__The task__: The listing below holds pictures; exclude them. Return exactly the lines from the one with "Reconstruct this image" through the one with "SC.camera = cam".
══ Listed records ══
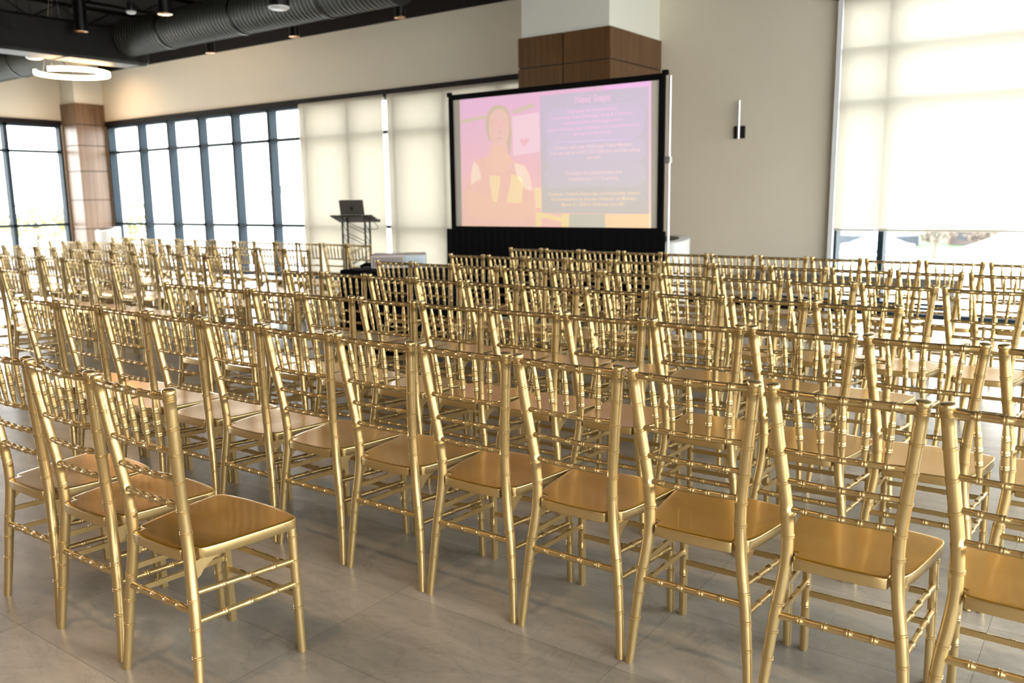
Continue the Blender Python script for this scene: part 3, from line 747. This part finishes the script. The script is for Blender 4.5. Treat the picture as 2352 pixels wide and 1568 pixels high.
for body, cx_, cz, w, h, m_ in [('Next Steps', -4.763, 2.412, .428, .098, tp), ('Complete the questionnaire', -4.774, 2.300, .605, .046, tp), ('From Help From Challenger Gray & Christmas', -4.773, 2.242, .974, .046, tp),
        ('newslettersforcampaigns.com', -4.771, 2.183, .721, .046, tp), ('Subject: Activate your Challenger live rewards account', -4.771, 2.120, 1.129, .046, tp), ('and get started today!', -4.768, 2.064, .461, .044, tp),
        ('Connect with your Challenger Team Member -', -4.755, 1.925, 1.007, .048, to), ("You can call us at 877.337.7500 and we'll be calling", -4.750, 1.868, 1.108, .048, to), ('you too!', -4.755, 1.808, .177, .046, to),
        ('Complete the questionnaire and', -4.758, 1.648, .696, .048, to), ('schedule your 1:1 Coaching', -4.754, 1.586, .612, .048, to),
        ('Optional - Attend, Encourage and Potentially Attend', -4.762, 1.426, 1.142, .046, ty), ('the Introduction to Success Webinar on Monday,', -4.763, 1.369, 1.074, .046, ty), ('March 31, 2025 at 10:00 and 1pm MT', -4.762, 1.309, .787, .046, ty)]:
    text(body, cx_, cz, w, h, m_)
# pleated black skirt
bm = bmesh.new(); n = 150; fr = []; bk = []
for i in range(n+1):
    x = S(-6.80)+(2.915)*i/n; y = -.03+.006*math.sin(i*PI/2.5)
    fr.append((x, y))
va = [bm.verts.new((x, y, 1.035)) for x, y in fr]; vb = [bm.verts.new((x, y-.02, .015)) for x, y in fr]
vc = [bm.verts.new((x, y+.012, 1.035)) for x, y in fr]; vd = [bm.verts.new((x, y-.008, .015)) for x, y in fr]
for i in range(n):
    bm.faces.new((va[i], va[i+1], vb[i+1], vb[i])); bm.faces.new((vc[i], vd[i], vd[i+1], vc[i+1])); bm.faces.new((va[i], vc[i], vc[i+1], va[i+1])); bm.faces.new((vb[i], vb[i+1], vd[i+1], vd[i]))
bm.faces.new((va[0], vb[0], vd[0], vc[0])); bm.faces.new((va[n], vc[n], vd[n], vb[n]))
mesh_obj('skirt', bm, M['cloth'], sc, True, 60)
for sx in (-6.66, -3.93):
    bm = bmesh.new(); tube(bm, [(S(sx)+(.04 if sx > -5 else 0), .045, 0), (S(sx)+(.04 if sx > -5 else 0), .045, 2.58)], [.013, .013], n=12)
    box(bm, S(sx)-.01, S(sx)+.07, .0, .06, 1.72, 1.79, .004)
    mesh_obj('support_pole', bm, M['silver'], sc, True, 40)
    bm = bmesh.new(); box(bm, S(sx)-.03, S(sx)+.03, -.02, .75, 0, .04, .004); mesh_obj('foot', bm, M['black_metal'], sc)
tag(sc, 'large black-framed projection screen showing a Next Steps slide over a black skirt', 'projection screen')

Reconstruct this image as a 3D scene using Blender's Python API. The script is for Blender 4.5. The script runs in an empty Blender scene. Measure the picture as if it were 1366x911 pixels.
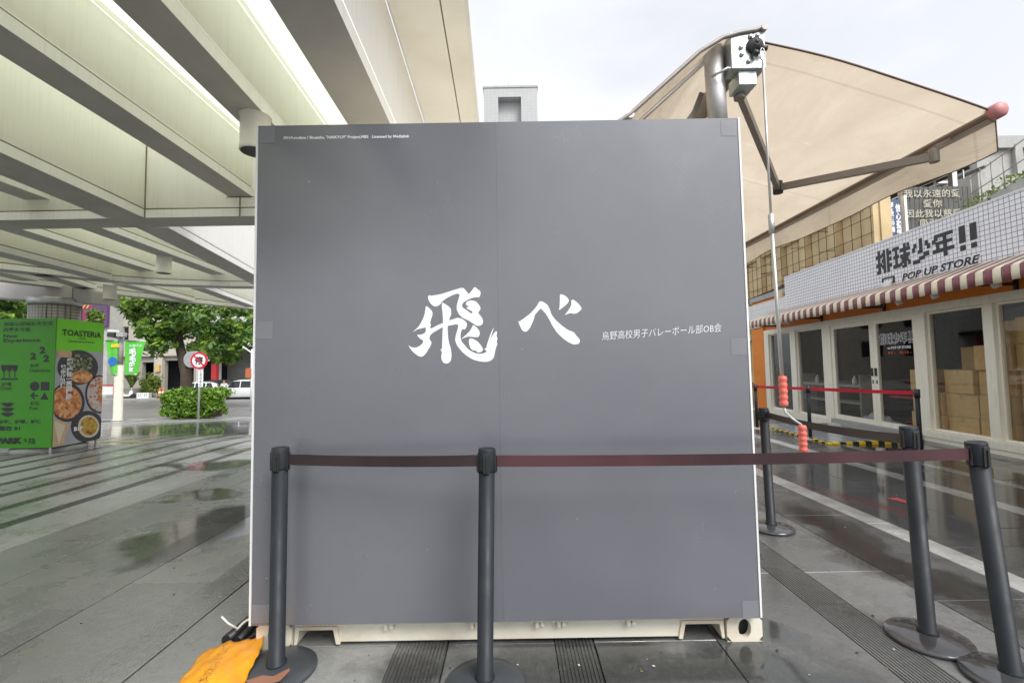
import bpy, bmesh, math, random
import numpy as np
from math import radians, sin, cos, pi, atan2, sqrt, hypot
from mathutils import Vector, Matrix
from mathutils.geometry import tessellate_polygon
random.seed(7); RNG = np.random.default_rng(7)
SC = bpy.context.scene
COL = SC.collection

# ------------------------------------------------------------------ camera
F = 608.0; PITCH = radians(3.2); ROLL = radians(-0.95); CZ = 1.38
CAMM = Matrix.Rotation(pi/2 + PITCH, 3, 'X') @ Matrix.Rotation(ROLL, 3, 'Z')
cd = bpy.data.cameras.new('camera'); cam = bpy.data.objects.new('camera', cd); COL.objects.link(cam)
cam.matrix_world = Matrix.Translation((0, 0, CZ)) @ CAMM.to_4x4()
cd.sensor_width = 36; cd.lens = 36*F/1366; cd.clip_start = 0.05; cd.clip_end = 3000
SC.camera = cam

# ------------------------------------------------------------------ world, sun, exposure
SUN_EL, SUN_AZ = radians(48), radians(145)      # azimuth measured from +Y towards +X: behind the camera, to the right
w = bpy.data.worlds.new('World'); SC.world = w; w.use_nodes = True
nt = w.node_tree; nt.nodes.clear()
N = nt.nodes.new; L = nt.links.new
out = N('ShaderNodeOutputWorld'); bg = N('ShaderNodeBackground'); sky = N('ShaderNodeTexSky')
sky.sky_type = 'NISHITA'; sky.sun_disc = False; sky.sun_elevation = SUN_EL; sky.sun_rotation = SUN_AZ
sky.air_density = 1.0; sky.dust_density = 4.0; sky.ozone_density = 1.0
hs = N('ShaderNodeHueSaturation'); hs.inputs['Saturation'].default_value = 0.16; L(sky.outputs[0], hs.inputs['Color'])
cl = N('ShaderNodeTexNoise'); cl.inputs['Scale'].default_value = 2.2; cl.inputs['Detail'].default_value = 5
tc = N('ShaderNodeTexCoord'); mp = N('ShaderNodeMapping'); mp.inputs['Scale'].default_value = (1, 1, 2.5)
L(tc.outputs['Generated'], mp.inputs[0]); L(mp.outputs[0], cl.inputs['Vector'])
cr = N('ShaderNodeValToRGB'); cr.color_ramp.elements[0].position = 0.35; cr.color_ramp.elements[1].position = 0.75
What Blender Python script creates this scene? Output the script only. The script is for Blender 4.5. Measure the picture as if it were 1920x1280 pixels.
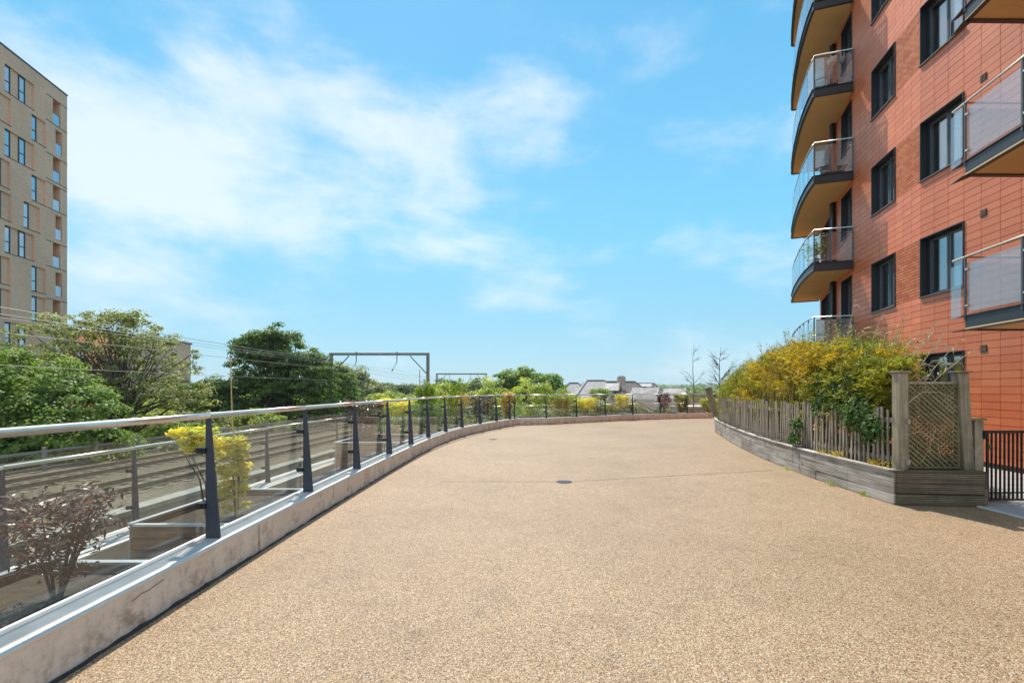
import bpy, math, random
import numpy as np
from mathutils import Vector, Matrix, noise as mnoise
random.seed(11); rng = np.random.default_rng(11)
R = math.radians
S = bpy.context.scene
for o in list(bpy.data.objects): bpy.data.objects.remove(o)
COL = S.collection

# ------------------------------------------------------------------ camera
cd = bpy.data.cameras.new('camera'); cam = bpy.data.objects.new('camera', cd); COL.objects.link(cam)
cam.location = (0, 0, 1.65); cam.rotation_euler = (R(90), 0, 0)
cd.lens = 17.0; cd.sensor_width = 36; cd.shift_y = 91/1920; cd.clip_start = .05; cd.clip_end = 6000
S.camera = cam
S.render.resolution_x = 1024; S.render.resolution_y = 682

# ------------------------------------------------------------------ sun
SUN_AZ, SUN_EL = 14, 55          # degrees left of straight ahead, above the horizon
sv = Vector((-math.sin(R(SUN_AZ))*math.cos(R(SUN_EL)), math.cos(R(SUN_AZ))*math.cos(R(SUN_EL)), math.sin(R(SUN_EL))))
ld = bpy.data.lights.new('sun', 'SUN'); ld.energy = 4.5; ld.angle = R(.6); ld.color = (1, .92, .80)
sun = bpy.data.objects.new('sun', ld); COL.objects.link(sun)
sun.rotation_euler = sv.to_track_quat('Z', 'Y').to_euler(); sun.location = (0, 0, 60)

# ------------------------------------------------------------------ world
W = bpy.data.worlds.new('World'); S.world = W; W.use_nodes = True
nt = W.node_tree; nt.nodes.clear()
def wn(t, **k):
    n = nt.nodes.new(t)
    for a, b in k.items(): setattr(n, a, b)
    return n
def wmath(op, a, b=None, clamp=False):
    n = wn('ShaderNodeMath', operation=op, use_clamp=clamp)
    for i, v in enumerate((a, b)):
        if v is None: continue
        if isinstance(v, (int, float)): n.inputs[i].default_value = v
        else: nt.links.new(v, n.inputs[i])
    return n.outputs[0]
sky = wn('ShaderNodeTexSky', sky_type='NISHITA'); sky.sun_disc = False
sky.sun_elevation = R(SUN_EL); sky.sun_rotation = R(-SUN_AZ)
sky.altitude = 50; sky.air_density = 1.0; sky.dust_density = .6; sky.ozone_density = 1.2
tc = wn('ShaderNodeTexCoord')
mp = wn('ShaderNodeMapping'); mp.inputs['Scale'].default_value = (1.0, 1.0, 2.3)
nt.links.new(tc.outputs['Generated'], mp.inputs[0])
n1 = wn('ShaderNodeTexNoise'); n1.inputs['Scale'].default_value = 3.3; n1.inputs['Detail'].default_value = 9
n1.inputs['Roughness'].default_value = .56; n1.inputs['Distortion'].default_value = .25
nt.links.new(mp.outputs[0], n1.inputs['Vector'])
n2 = wn('ShaderNodeTexNoise'); n2.inputs['Scale'].default_value = 7; n2.inputs['Detail'].default_value = 8
n2.inputs['Roughness'].default_value = .6
nt.links.new(mp.outputs[0], n2.inputs['Vector'])
sep = wn('ShaderNodeSeparateXYZ'); nt.links.new(tc.outputs['Generated'], sep.inputs[0])
def dirv(u, v): return Vector((u-960, 907, 731-v)).normalized()
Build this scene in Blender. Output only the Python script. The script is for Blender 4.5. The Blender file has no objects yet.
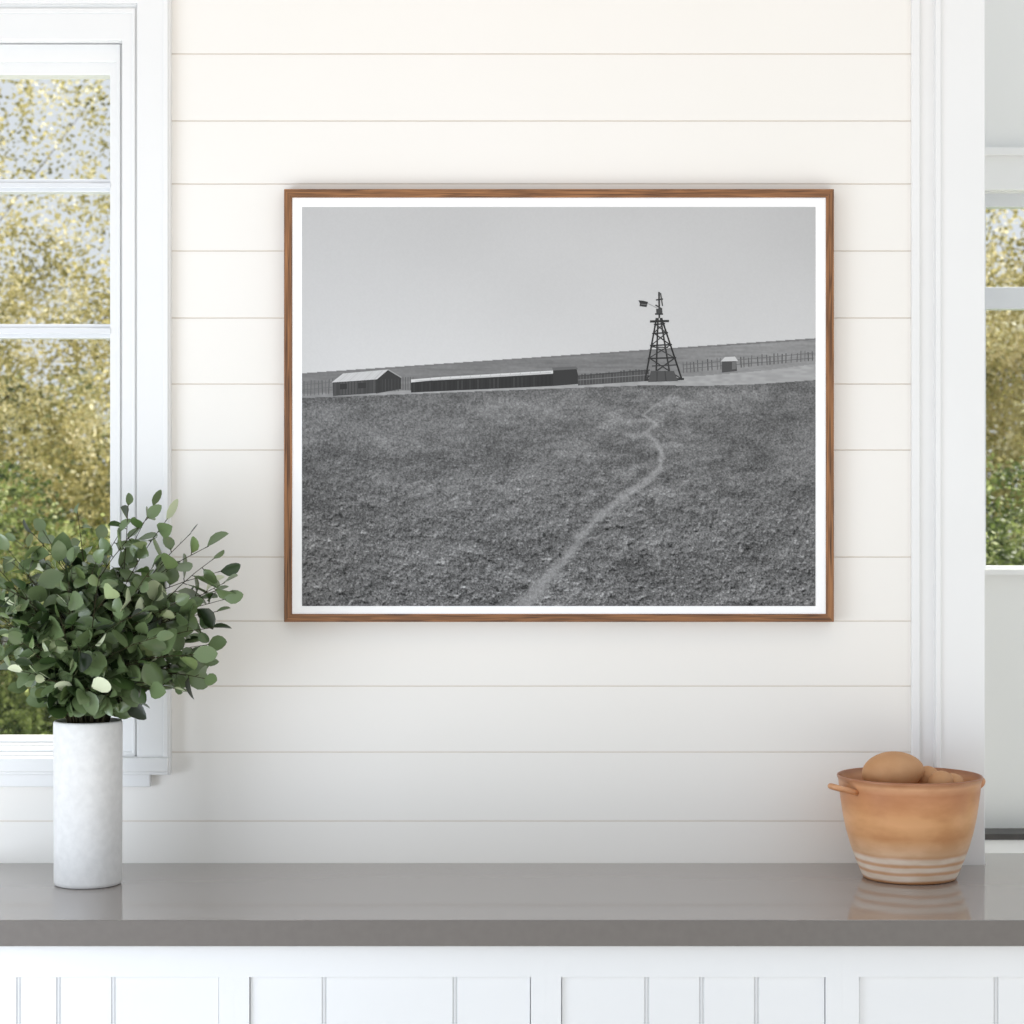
import bpy, bmesh, math, random
import numpy as np
from mathutils import Vector, Matrix
random.seed(23)
scene = bpy.context.scene
D=4.29; F=2145.0; CZ=1.602
def P(px,py,y=0.0):
    d=D+y
    return Vector(((px-512)*d/F, y, CZ-(py-512)*d/F))
def X(px,y=0.0): return (px-512)*(D+y)/F
def Z(py,y=0.0): return CZ-(py-512)*(D+y)/F
def lin(c):
    c=c/255.0
    return c/12.92 if c<=0.04045 else ((c+0.055)/1.055)**2.4
def rgb(r,g,b,k=1.0): return (lin(r)*k,lin(g)*k,lin(b)*k,1)

# ---------- materials ----------
def mat(name,col,rough=0.5,spec=0.5,bump=None,var=None):
    m=bpy.data.materials.new(name); m.use_nodes=True
    nt=m.node_tree; b=nt.nodes['Principled BSDF']
    b.inputs['Base Color'].default_value=col
    b.inputs['Roughness'].default_value=rough
    b.inputs['Specular IOR Level'].default_value=spec
    tc=nt.nodes.new('ShaderNodeTexCoord')
    if bump:
        n=nt.nodes.new('ShaderNodeTexNoise'); n.inputs['Scale'].default_value=bump[0]; n.inputs['Detail'].default_value=5
        nt.links.new(tc.outputs['Object'],n.inputs['Vector'])
        bp=nt.nodes.new('ShaderNodeBump'); bp.inputs['Strength'].default_value=bump[1]; bp.inputs['Distance'].default_value=bump[2]
        nt.links.new(n.outputs['Fac'],bp.inputs['Height']); nt.links.new(bp.outputs['Normal'],b.inputs['Normal'])
    if var:
        n=nt.nodes.new('ShaderNodeTexNoise'); n.inputs['Scale'].default_value=var[0]; n.inputs['Detail'].default_value=4
        nt.links.new(tc.outputs['Object'],n.inputs['Vector'])
        r=nt.nodes.new('ShaderNodeValToRGB'); r.color_ramp.elements[0].position=0.3; r.color_ramp.elements[1].position=0.7
        r.color_ramp.elements[0].color=var[1]; r.color_ramp.elements[1].color=col
        nt.links.new(n.outputs['Fac'],r.inputs['Fac']); nt.links.new(r.outputs['Color'],b.inputs['Base Color'])
    return m
M_wall=mat('painted_shiplap',rgb(242,239,234),0.55,0.3,bump=(60,0.08,0.002),var=(1.5,rgb(240,237,231)))
M_gap=mat('board_gap',rgb(230,223,214),0.8,0.1)
M_trim=mat('white_trim_paint',rgb(238,238,237),0.4,0.4,var=(3,rgb(235,235,234)))
M_sash_shaded=mat('sash_paint_shaded',rgb(226,228,231),0.4,0.4,var=(3,rgb(223,225,228)))  # white trim greyed, so the shade on the glazing bars is in the colour
M_cab=mat('cabinet_paint',rgb(231,232,233),0.45,0.4,var=(3,rgb(229,230,231)))
M_groove=mat('cabinet_groove',rgb(216,217,218),0.6,0.2)
M_far=mat('far_wall_paint',rgb(236,236,234),0.6,0.3,var=(2,rgb(233,233,231)))
M_dark=mat('dark_stone',rgb(70,66,64),0.4,0.4,var=(20,rgb(50,48,46)))
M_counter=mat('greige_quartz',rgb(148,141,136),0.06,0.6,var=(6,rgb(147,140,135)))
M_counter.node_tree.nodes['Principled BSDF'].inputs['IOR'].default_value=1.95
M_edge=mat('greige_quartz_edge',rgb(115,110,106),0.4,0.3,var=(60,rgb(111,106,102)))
M_white=mat('print_border',rgb(254,254,254),0.6,0.2,var=(5,rgb(253,253,253)))
M_floor=mat('pale_oak_floor',rgb(208,206,204),0.4,0.4,var=(4,rgb(194,192,189)))
M_grass=mat('grass',rgb(120,135,70),0.9,0.1,var=(3,rgb(80,100,45)))
M_vase=mat('vase_ceramic',rgb(228,227,225),0.85,0.15,bump=(60,0.3,0.002),var=(70,rgb(219,218,216)))

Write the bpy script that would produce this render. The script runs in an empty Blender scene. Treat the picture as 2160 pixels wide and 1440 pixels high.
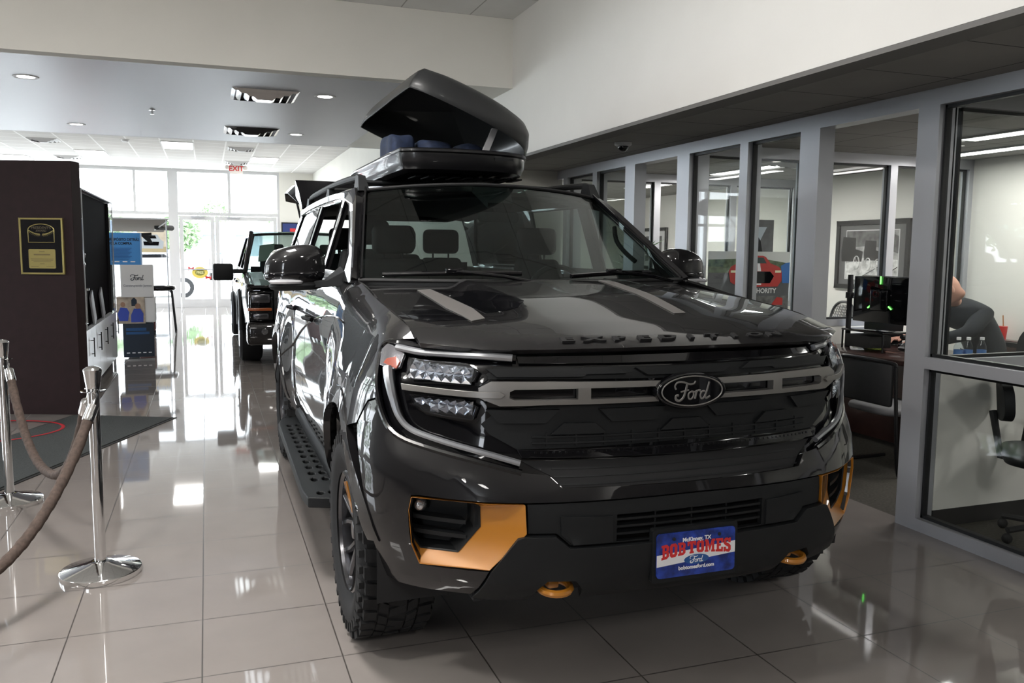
import bpy, bmesh, math, random
from mathutils import Vector, Matrix
random.seed(7)
PI = math.pi
SC = bpy.context.scene
COL = SC.collection
# ---------------------------------------------------------------- camera
def add_camera():
    H = 1.5512543
    pt, yaw, roll = .106138604, .346697038, .00935393786
    F = Vector((math.sin(yaw)*math.cos(pt), math.cos(yaw)*math.cos(pt), -math.sin(pt)))
    R = Vector((math.cos(yaw), -math.sin(yaw), 0)); U = R.cross(F)
    R2 = R*math.cos(roll)+U*math.sin(roll); U2 = -R*math.sin(roll)+U*math.cos(roll)
    cd = bpy.data.cameras.new('camera'); co = bpy.data.objects.new('camera', cd); COL.objects.link(co)
    m = Matrix((R2, U2, -F)).transposed().to_4x4(); m.translation = Vector((0, 0, H))
    co.matrix_world = m
    cd.sensor_width = 36; cd.lens = 1780.656/2160*36; cd.clip_start = .05; cd.clip_end = 500
    SC.camera = co
add_camera()
# ---------------------------------------------------------------- world, exposure, daylight
SC.view_settings.view_transform = 'Standard'; SC.view_settings.look = 'None'
SC.view_settings.gamma = 1; SC.view_settings.use_curve_mapping = False
SC.view_settings.exposure = 0.65
SC.cycles.use_denoising = True
SC.cycles.max_bounces = 8; SC.cycles.diffuse_bounces = 4; SC.cycles.glossy_bounces = 5
SC.cycles.transparent_max_bounces = 24; SC.cycles.transmission_bounces = 6
SC.cycles.sample_clamp_indirect = 6; SC.cycles.caustics_reflective = False; SC.cycles.caustics_refractive = False
w = bpy.data.worlds.new('sky'); SC.world = w; w.use_nodes = True
nt = w.node_tree; bg = nt.nodes['Background']
tc = nt.nodes.new('ShaderNodeTexCoord'); sp = nt.nodes.new('ShaderNodeSeparateXYZ'); cr = nt.nodes.new('ShaderNodeValToRGB')
nt.links.new(tc.outputs['Generated'], sp.inputs[0]); nt.links.new(sp.outputs[2], cr.inputs[0])
cr.color_ramp.elements[0].position = 0; cr.color_ramp.elements[0].color = (.80, .85, .92, 1)
cr.color_ramp.elements[1].position = .6; cr.color_ramp.elements[1].color = (.86, .93, 1, 1)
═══
__Reply to the task__:
Reconstruct this image as a 3D scene using Blender's Python API. The script is for Blender 4.5. The script runs in an empty Blender scene. Measure the picture as if it were 1366x911 pixels.
import bpy, bmesh, math, random
import numpy as np
from math import radians, sin, cos, pi, atan2, sqrt, hypot
from mathutils import Vector, Matrix
from mathutils.geometry import tessellate_polygon
random.seed(7); RNG = np.random.default_rng(7)
SC = bpy.context.scene
COL = SC.collection

# ------------------------------------------------------------------ camera
F = 608.0; PITCH = radians(3.2); ROLL = radians(-0.95); CZ = 1.38
CAMM = Matrix.Rotation(pi/2 + PITCH, 3, 'X') @ Matrix.Rotation(ROLL, 3, 'Z')
cd = bpy.data.cameras.new('camera'); cam = bpy.data.objects.new('camera', cd); COL.objects.link(cam)
cam.matrix_world = Matrix.Translation((0, 0, CZ)) @ CAMM.to_4x4()
cd.sensor_width = 36; cd.lens = 36*F/1366; cd.clip_start = 0.05; cd.clip_end = 3000
SC.camera = cam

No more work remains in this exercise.